A 1953 painting by Niki de Saint Phalle, "La Fete". Tinguely Museum Website

One of the most important partnerships of 20th century art is being celebrated at the Jean Tinguely museum in Basel with an exhibition devoted to the works of Tinguely's widow, Niki de Saint Phalle.

Tinguely, who died 10 years ago, is best-known for his kinetic sculptures which are like fantasy machines depending on movement for effect. They were made from everyday objects such as metal from abandoned machinery.

Niki de Saint Phalle’s most familiar creations are also sculptures, for example the trademark “Nanas” which are mother figures reminiscent of prehistoric fertility idols with their stylised voluptuous shapes and colours.

But despite long years of working and living together from the 1960s onwards, a period which included many joint projects, they each retained a distinctive and very different style.

That difference is perhaps best summed up in the words of Guido Magnaguagno, director of the Tinguely museum: “The works of Jean are those of a man, while the works of Niki are very much those of a woman,” he says.

Shooting pictures

Before she met the Swiss-born artist, Niki de Saint Phalle had already begun establishing herself as an artist with drawings, oil paintings and collages based on the “assemblage” technique which went on to shape the form of her later work.

The collages included what are known as her “shooting pictures”, and the Basel exhibition features photographs of her with a rifle, taking aim at “the patriarchs of the world”.

By the early 1960s she was cooperating with Tinguely on his self-destructing machines, and in 1966 he contributed to the creation of her monumental female figure, Hon, in Stockholm.
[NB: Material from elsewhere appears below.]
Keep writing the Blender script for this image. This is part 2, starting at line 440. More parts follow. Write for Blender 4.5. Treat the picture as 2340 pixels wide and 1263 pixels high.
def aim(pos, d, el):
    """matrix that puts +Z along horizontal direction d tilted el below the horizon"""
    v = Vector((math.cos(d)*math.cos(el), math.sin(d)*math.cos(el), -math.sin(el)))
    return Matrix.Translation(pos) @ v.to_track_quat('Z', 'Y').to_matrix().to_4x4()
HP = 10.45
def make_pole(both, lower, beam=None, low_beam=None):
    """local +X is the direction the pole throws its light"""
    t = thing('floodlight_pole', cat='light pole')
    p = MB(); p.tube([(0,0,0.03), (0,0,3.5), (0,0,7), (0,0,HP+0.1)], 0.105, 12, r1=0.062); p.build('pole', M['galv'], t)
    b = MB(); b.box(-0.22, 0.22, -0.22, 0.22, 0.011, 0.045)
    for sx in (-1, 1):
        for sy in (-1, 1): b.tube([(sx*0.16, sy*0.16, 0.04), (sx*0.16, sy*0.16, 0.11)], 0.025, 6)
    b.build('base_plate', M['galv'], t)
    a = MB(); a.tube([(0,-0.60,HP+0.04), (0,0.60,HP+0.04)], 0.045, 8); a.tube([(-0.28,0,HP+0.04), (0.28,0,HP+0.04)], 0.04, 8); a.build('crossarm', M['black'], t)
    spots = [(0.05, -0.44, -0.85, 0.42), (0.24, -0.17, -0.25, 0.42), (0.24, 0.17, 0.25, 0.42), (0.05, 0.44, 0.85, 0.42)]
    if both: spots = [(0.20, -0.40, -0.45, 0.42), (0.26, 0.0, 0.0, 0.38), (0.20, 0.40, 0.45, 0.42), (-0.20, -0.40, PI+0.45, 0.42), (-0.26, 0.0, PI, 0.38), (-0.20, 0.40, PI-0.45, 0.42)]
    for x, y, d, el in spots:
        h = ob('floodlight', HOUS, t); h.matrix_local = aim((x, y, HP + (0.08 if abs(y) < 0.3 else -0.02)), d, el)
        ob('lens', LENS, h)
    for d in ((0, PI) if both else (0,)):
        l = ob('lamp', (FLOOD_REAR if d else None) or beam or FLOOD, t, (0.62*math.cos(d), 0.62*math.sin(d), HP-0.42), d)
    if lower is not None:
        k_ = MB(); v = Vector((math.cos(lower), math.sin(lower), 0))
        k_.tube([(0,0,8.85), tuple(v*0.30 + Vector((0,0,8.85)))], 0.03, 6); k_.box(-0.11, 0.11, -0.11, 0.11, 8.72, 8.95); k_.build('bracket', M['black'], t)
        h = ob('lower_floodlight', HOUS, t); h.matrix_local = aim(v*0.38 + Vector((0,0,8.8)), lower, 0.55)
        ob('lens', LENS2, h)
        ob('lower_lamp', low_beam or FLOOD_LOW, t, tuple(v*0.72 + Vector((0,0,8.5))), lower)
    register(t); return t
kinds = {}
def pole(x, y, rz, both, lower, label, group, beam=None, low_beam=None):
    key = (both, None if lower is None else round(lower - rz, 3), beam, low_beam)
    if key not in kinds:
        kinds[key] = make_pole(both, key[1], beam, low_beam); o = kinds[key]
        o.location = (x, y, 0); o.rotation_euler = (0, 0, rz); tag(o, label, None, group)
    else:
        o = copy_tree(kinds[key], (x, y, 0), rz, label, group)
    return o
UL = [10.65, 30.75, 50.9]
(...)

Other collaborations followed, including many with other leading artists of the time.

The exhibition, which ends on February 17, has much that will be familiar to those already acquainted with the colours and shapes of de Saint Phalle’s sculptures.

Perhaps less familiar to the general public are the largely unknown early works, paintings on loan from the Sprengel Museum in Hanover showing that even before she met Tinguely, Niki de Saint Phalle had already earned her place among the leading “nouveaux réalistes” and exponents of pop art in the late 1950s and early 1960s.